+++ Data for this exercise +++

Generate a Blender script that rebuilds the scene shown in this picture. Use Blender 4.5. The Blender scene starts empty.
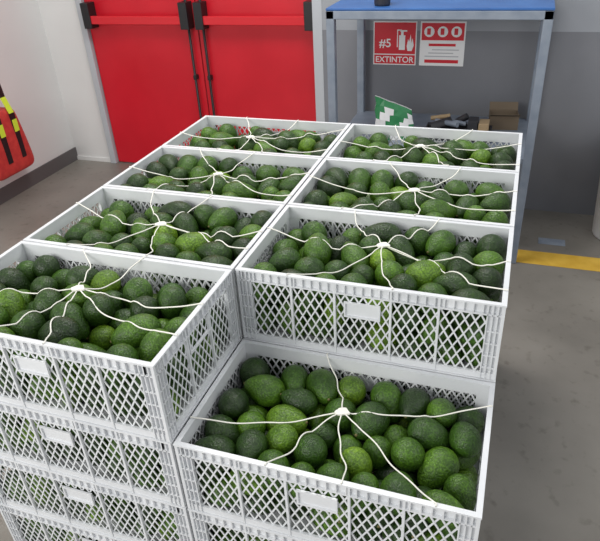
import bpy, bmesh, math, random
import numpy as np
from mathutils import Vector, Matrix
random.seed(4)
sc=bpy.context.scene
sc.view_settings.view_transform='Standard'
W,D,H=0.6,0.3556,0.1989
ZF=-5*H            # floor level; the top crates' rims are at z=0
XL,YB,YG=-2.75,3.13,2.95

# ------------------------------------------------------------ materials
def mat(name,col,rough=.5,metal=0,spec=.5):
    m=bpy.data.materials.new(name); m.use_nodes=True
    b=m.node_tree.nodes['Principled BSDF']
    b.inputs['Base Color'].default_value=(*col,1); b.inputs['Roughness'].default_value=rough
    b.inputs['Metallic'].default_value=metal; b.inputs['Specular IOR Level'].default_value=spec
    return m
def N(m,t): return m.node_tree.nodes.new(t)
def noise_mat(name,c1,c2,scale,rough=.5,bump=0,bscale=None,detail=4,lo=.35,hi=.65,metal=0,spec=.5,rvar=0):
    m=mat(name,c1,rough,metal,spec); nt=m.node_tree; b=nt.nodes['Principled BSDF']
    tc=N(m,'ShaderNodeTexCoord'); no=N(m,'ShaderNodeTexNoise'); r=N(m,'ShaderNodeValToRGB')
    no.inputs['Scale'].default_value=scale; no.inputs['Detail'].default_value=detail
    nt.links.new(tc.outputs['Object'],no.inputs['Vector']); nt.links.new(no.outputs['Fac'],r.inputs['Fac'])
    r.color_ramp.elements[0].position=lo; r.color_ramp.elements[1].position=hi
    r.color_ramp.elements[0].color=(*c1,1); r.color_ramp.elements[1].color=(*c2,1)
    nt.links.new(r.outputs['Color'],b.inputs['Base Color'])
    if rvar:
        mr=N(m,'ShaderNodeMapRange'); mr.inputs['To Min'].default_value=rough-rvar; mr.inputs['To Max'].default_value=rough+rvar
        nt.links.new(no.outputs['Fac'],mr.inputs['Value']); nt.links.new(mr.outputs['Result'],b.inputs['Roughness'])
    if bump:
        n2=N(m,'ShaderNodeTexNoise'); n2.inputs['Scale'].default_value=bscale or scale*4
        bp=N(m,'ShaderNodeBump'); bp.inputs['Strength'].default_value=bump; bp.inputs['Distance'].default_value=.002
        nt.links.new(tc.outputs['Object'],n2.inputs['Vector']); nt.links.new(n2.outputs['Fac'],bp.inputs['Height'])
        nt.links.new(bp.outputs['Normal'],b.inputs['Normal'])
    return m
M_crate=noise_mat('white_plastic',(.76,.775,.80),(.84,.85,.87),9,.34)
nt=M_crate.node_tree; b=nt.nodes['Principled BSDF']; tr=N(M_crate,'ShaderNodeBsdfTranslucent'); tr.inputs['Color'].default_value=(.9,.92,.9,1)
mxs=N(M_crate,'ShaderNodeMixShader'); mxs.inputs[0].default_value=.12
nt.links.new(b.outputs[0],mxs.inputs[1]); nt.links.new(tr.outputs[0],mxs.inputs[2]); nt.links.new(mxs.outputs[0],nt.nodes['Material Output'].inputs['Surface'])
M_cord=mat('white_cord',(.85,.83,.76),.7)
M_red=noise_mat('red_door_paint',(.54,.006,.018),(.61,.010,.024),3,.33)
M_redtrim=mat('red_bar_paint',(.64,.02,.03),.22)
M_black=mat('black_plastic',(.012,.012,.014),.4)
M_steel=noise_mat('painted_grey_steel',(.19,.225,.28),(.25,.285,.34),12,.4)
M_blue=noise_mat('blue_paint',(.03,.11,.33),(.04,.14,.39),6,.4)
M_wallw=noise_mat('white_wall_paint',(.68,.675,.665),(.73,.725,.715),1.5,.7,.15,120)
M_wallg=noise_mat('grey_wall_paint',(.17,.175,.195),(.20,.205,.225),2,.55,.15,120)
M_wallu=noise_mat('light_grey_wall_paint',(.28,.295,.325),(.32,.335,.36),2,.6,.15,120)
M_base=mat('grey_baseboard_paint',(.11,.10,.10),.5)
M_frame=mat('grey_frame_paint',(.45,.47,.50),.4)
M_yellow=noise_mat('yellow_floor_paint',(.58,.34,.035),(.68,.43,.06),14,.5)
M_white=mat('white_print',(.82,.82,.82),.5)
M_signred=mat('sign_red',(.62,.015,.03),.4)
M_dark=mat('dark_rubber',(.03,.03,.035),.5)
M_tan=mat('tan_cardboard',(.42,.30,.17),.7)
M_green=mat('green_print',(.03,.22,.08),.4)
M_bag=noise_mat('red_nylon',(.5,.03,.03),(.6,.05,.04),30,.6,.3,300)
M_hiviz=mat('hi_vis_yellow',(.62,.80,.05),.5)
M_floor=noise_mat('polished_concrete',(.16,.147,.128),(.275,.255,.225),1.7,.34,.12,60,9,.3,.7,rvar=.14)
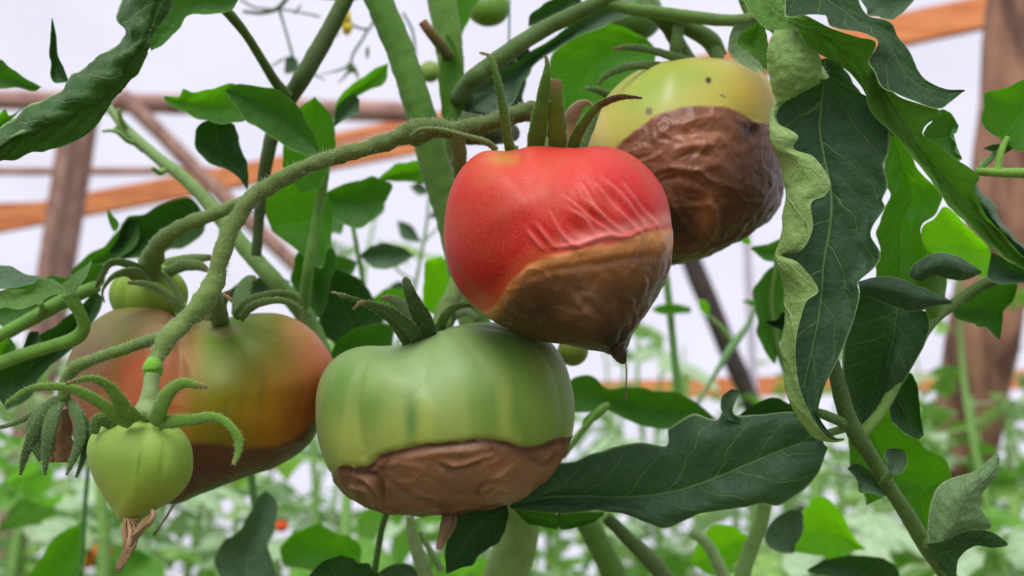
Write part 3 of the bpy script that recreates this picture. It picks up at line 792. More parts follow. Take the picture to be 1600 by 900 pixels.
# -- green tomato centre
t = thing('tomato', 'pale green tomato with flat brown rotten base, directly below the red one', 'tomato', W(697, 803, .365), 'rotting tomatoes on the vine')
bnd_g = [(440, 770), (490, 756), (515, 745), (530, 727), (552, 729), (575, 728), (592, 711), (620, 703), (650, 697), (700, 692), (755, 686), (790, 690), (812, 698), (830, 699), (860, 685), (888, 681), (930, 672)]
def g_rot(X, Y, nz, n): return sstep(-2.0, 3.0, line_side(X, Y, bnd_g) + 2.5 * noise(np.stack([X / 16, Y / 16, nz * 4], -1)))
def g_col(X, Y, nz, n):
    C = np.tile(L((136, 164, 100)), (len(X), 1))
    st = noise(np.stack([(X - 690) / (22 + (Y - 500) * .03), Y / 160, nz * 2], -1))
    C = mixc(C, L((170, 182, 92)), sstep(560, 700, Y) * .75)
    C = mixc(C, L((166, 178, 70)), blob(X, Y, 830, 610, 50, 70) * .8)
    C = mixc(C, L((96, 144, 56)), sstep(.0, .5, st) * .6 * sstep(540, 600, Y))
    C = mixc(C, L((188, 196, 96)), sstep(.1, .5, -st) * .4 * sstep(580, 660, Y))
    C = mixc(C, L((84, 132, 70)), blob(X, Y, 642, 655, 12, 45) * .8)
    C = mixc(C, L((104, 146, 60)), blob(X, Y, 575, 640, 22, 40) * .6)
    C = mixc(C, L((104, 148, 66)), blob(X, Y, 800, 550, 50, 30, .5) * .7)
    C = mixc(C, L((100, 144, 60)), blob(X, Y, 805, 650, 10, 30) * .6)
    C = mixc(C, L((160, 184, 140)), blob(X, Y, 660, 580, 50, 50) * .5)
    C = mixc(C, L((190, 196, 104)), blob(X, Y, 530, 690, 30, 40) * .5)
    C = mixc(C, L((156, 150, 104)), blob(X, Y, 495, 640, 10, 80) * .5)
    r = g_rot(X, Y, nz, n)
    s1 = line_side(X, Y, bnd_g)
    K = np.tile(L((148, 110, 82)), (len(X), 1))
    K = mixc(K, L((96, 64, 44)), np.exp(-((s1 - 6) / 10.0) ** 2) * .8)
    K = mixc(K, L((92, 62, 46)), blob(X, Y, 560, 760, 60, 34) * .7)
    K = mixc(K, L((164, 124, 94)), blob(X, Y, 700, 740, 90, 24) * .6)
    for ln_, w, mm in gf[4:19]:
        dd, tt = seg_dist(X, Y, ln_)
        K = mixc(K, L((178, 140, 110)) if mm > 0 else L((84, 56, 40)), np.exp(-(dd / (w * .8)) ** 2) * .5)
    K = mixc(K, L((96, 66, 44)), sstep(780, 805, Y) * .6)
    return C * (1 - r[:, None]) + K * r[:, None]
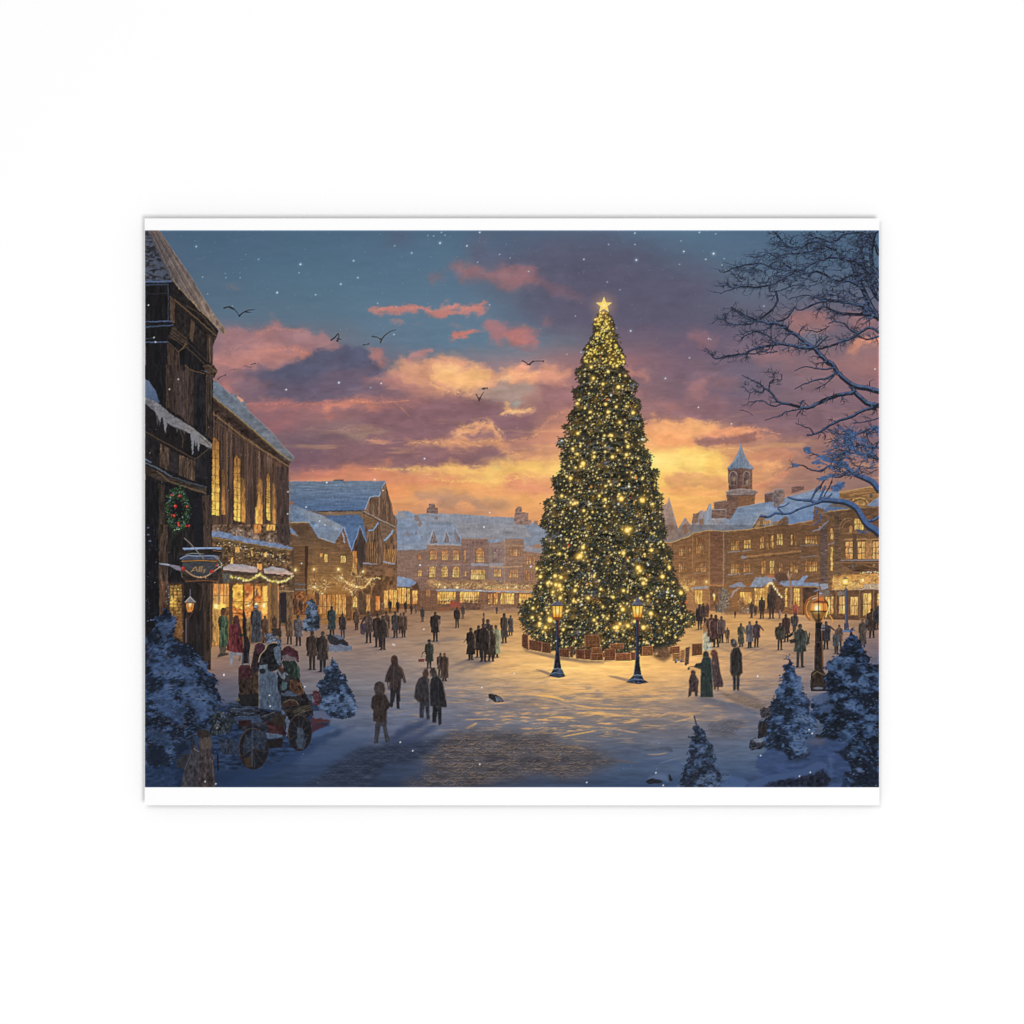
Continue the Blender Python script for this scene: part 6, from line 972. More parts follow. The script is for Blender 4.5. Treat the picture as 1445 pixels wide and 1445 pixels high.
# shoppers close to the lit windows
element('person', 'man in a long green coat before the shop window'); F('a3', '180,930 230,870 280,880 340,905 330,920 170,960', (70,58,54), soft=.6); F('a3', '195,800 300,800 300,860 270,900 215,905', (92,76,62)); F('a3', '215,350 270,345 310,380 340,440 330,540 335,640 325,800 195,805 205,640 195,520 180,440 190,380', grad((308,0),(54,74,54),(324,0),(74,100,72)), tex=(.16, 2, 6, 96)); F('a3', '222,270 240,235 275,230 300,275 285,300 280,345 225,350', (104,56,44)); L('a3', '205,400 220,500 300,520', 1.6, (40,54,44)); L('a3', '265,350 300,450 270,540 285,700', 1, (96,124,84)); L('a3', '225,560 225,790', .9, (112,122,84)); dab(*P('a3', '268,250')[0], 3, 1.6, 0, (70,44,40))
element('person', 'woman in a wide red skirt and coat with pale stockings'); L('a3', '390,860 375,1000 370,1060', 5, (120,128,146), w1=2.4); L('a3', '490,880 505,950 490,1000', 3, (110,96,96)); F('a3', '365,860 520,880 520,920 400,930', (126,130,146)); F('a3', '350,480 500,460 520,560 530,640 545,760 545,885 430,890 300,850 340,680 345,560', grad((320,0),(122,44,48),(345,0),(98,34,42)), tex=(.14, 1.6, 7, 96)); F('a3', '395,420 405,360 435,335 480,350 495,420 480,470 410,470', (86,48,42), rag=(.6, 2)); F('a3', '450,450 500,460 510,540 470,520', (74,44,62)); dab(*P('a3', '520,630')[0], 3.2, 2.6, 0, (40,44,40)); L('a3', '390,640 440,600 490,620', 2, (84,30,38)); L('a3', '380,680 360,850', .9, (150,60,56)); L('a3', '460,680 470,870', .9, (84,30,38))
element('person', 'tall slim figure in black beside the woman in red'); F('a3', '540,300 555,250 575,300 585,360 600,440 590,520 610,620 655,780 640,880 630,1040 525,1055 545,880 560,700 535,520 540,400', (40,36,40), tex=(.12, 2, 6, 96)); F('a3', '590,430 650,420 655,560 630,680 600,640', (132,100,62), tex=(.2, 2, 3)); F('a3', '600,380 640,370 650,440 605,450', (176,128,70)); L('a3', '545,900 540,1050', 2, (70,76,90)); L('a3', '620,900 630,1040', 2, (64,66,80))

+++

What you need to do: Return the lines exactly as they stand, from the start of the entries through the line holding "XL,YB,YG=-2.75,3.13,2.95"; omit the pictures.

Reply to the task:
Generate a Blender script that rebuilds the scene shown in this picture. Use Blender 4.5. The Blender scene starts empty.
import bpy, bmesh, math, random
import numpy as np
from mathutils import Vector, Matrix
random.seed(4)
sc=bpy.context.scene
sc.view_settings.view_transform='Standard'
W,D,H=0.6,0.3556,0.1989
ZF=-5*H            # floor level; the top crates' rims are at z=0
XL,YB,YG=-2.75,3.13,2.95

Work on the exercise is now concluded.